In the secondary market, trades compiled by data provider Markit showed firming.

Yields on California 5s of 2025 plummeted six basis points to 2.92% while Cedar Hill, Texas, Independent School District 5s of 2043 fell four basis points to 3.23%.

Yields on Pennsylvania Higher Educational Facilities Authority 5s of 2019 and Virginia Public Building Authority 5s of 2024 fell three basis points each to 1.44% and 2.40%, respectively.

Yields on Massachusetts Bay Transportation Authority 5.25s of 2022 and Florida Board of Education 5s of 2024 fell one basis point each to 2.00% and 2.23%, respectively.

Yields on municipal bond market scales ended lower for the first time in several weeks.

Yields on the Municipal Market Data triple-A GO scale ended as much as four basis points lower.
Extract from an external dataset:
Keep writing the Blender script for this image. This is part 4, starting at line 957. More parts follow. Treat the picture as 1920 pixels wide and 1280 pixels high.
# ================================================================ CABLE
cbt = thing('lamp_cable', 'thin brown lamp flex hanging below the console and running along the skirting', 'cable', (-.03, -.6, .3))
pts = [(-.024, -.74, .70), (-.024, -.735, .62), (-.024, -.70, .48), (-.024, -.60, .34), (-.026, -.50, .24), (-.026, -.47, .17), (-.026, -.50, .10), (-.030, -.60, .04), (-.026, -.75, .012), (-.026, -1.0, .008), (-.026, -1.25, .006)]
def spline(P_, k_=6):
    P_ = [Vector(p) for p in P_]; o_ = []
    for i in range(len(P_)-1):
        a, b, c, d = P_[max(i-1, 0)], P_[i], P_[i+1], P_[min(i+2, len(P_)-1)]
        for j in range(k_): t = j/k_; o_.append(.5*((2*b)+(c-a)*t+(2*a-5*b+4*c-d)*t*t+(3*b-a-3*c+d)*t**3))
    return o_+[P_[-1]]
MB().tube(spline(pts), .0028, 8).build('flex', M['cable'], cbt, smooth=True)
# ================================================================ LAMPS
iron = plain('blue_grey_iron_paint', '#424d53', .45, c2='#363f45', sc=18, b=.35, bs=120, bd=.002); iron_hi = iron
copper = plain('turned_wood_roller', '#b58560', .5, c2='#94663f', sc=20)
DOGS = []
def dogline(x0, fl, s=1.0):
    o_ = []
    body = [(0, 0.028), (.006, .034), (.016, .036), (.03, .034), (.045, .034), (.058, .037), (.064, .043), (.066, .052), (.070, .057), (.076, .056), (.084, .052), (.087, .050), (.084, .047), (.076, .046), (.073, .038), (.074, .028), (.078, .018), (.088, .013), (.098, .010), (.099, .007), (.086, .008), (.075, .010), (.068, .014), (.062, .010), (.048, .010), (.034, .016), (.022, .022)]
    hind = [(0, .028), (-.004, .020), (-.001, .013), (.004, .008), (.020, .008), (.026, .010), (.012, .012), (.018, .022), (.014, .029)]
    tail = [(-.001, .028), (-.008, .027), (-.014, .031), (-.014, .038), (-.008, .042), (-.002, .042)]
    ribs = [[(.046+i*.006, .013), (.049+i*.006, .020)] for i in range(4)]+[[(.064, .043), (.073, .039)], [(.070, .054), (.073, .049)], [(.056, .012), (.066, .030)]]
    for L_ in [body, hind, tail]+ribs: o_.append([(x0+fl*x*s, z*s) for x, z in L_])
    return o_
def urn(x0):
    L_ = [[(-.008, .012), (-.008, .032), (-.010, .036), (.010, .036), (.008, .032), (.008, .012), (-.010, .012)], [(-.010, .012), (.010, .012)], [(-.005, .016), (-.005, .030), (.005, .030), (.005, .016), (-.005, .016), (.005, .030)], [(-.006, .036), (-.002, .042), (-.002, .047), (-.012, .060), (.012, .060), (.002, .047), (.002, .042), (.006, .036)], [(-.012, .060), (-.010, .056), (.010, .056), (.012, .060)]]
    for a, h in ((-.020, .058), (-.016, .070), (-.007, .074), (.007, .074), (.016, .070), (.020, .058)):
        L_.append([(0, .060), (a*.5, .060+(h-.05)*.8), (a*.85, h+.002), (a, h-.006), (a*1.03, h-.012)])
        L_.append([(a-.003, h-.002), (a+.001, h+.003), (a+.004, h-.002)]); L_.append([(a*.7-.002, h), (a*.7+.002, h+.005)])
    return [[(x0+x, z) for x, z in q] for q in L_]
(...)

The 10-year and 30-year yields fell three basis points each to 1.97% and 3.11%, respectively. The two-year finished flat at 0.31% for the 20th consecutive session.

Yields on the Municipal Market Advisors 5% coupon triple-A benchmark scale ended as much as three basis points lower. The 10-year and 30-year yields fell two basis points each to 2.01% and 3.20%, respectively. The two-year held at 0.33% for the 15th session.

As U.S. and global stocks fell over concerns over Cyprus, Treasuries rallied. The Dow Jones Industrial average closed down over 50 points, or 0.37%, to 14,460. The S&P 500 dropped 8.87 points, or 0.57%, to 1,551. The Nasdaq fell 12.60 points, or 0.39%, to 3,236.

Treasuries ended stronger, but pared most of the morning gains by closing. The benchmark 10-year yield dropped five basis points to 1.95% while the 30-year yield fell three basis points to 3.19%. The two-year yield fell one basis point to 0.25%.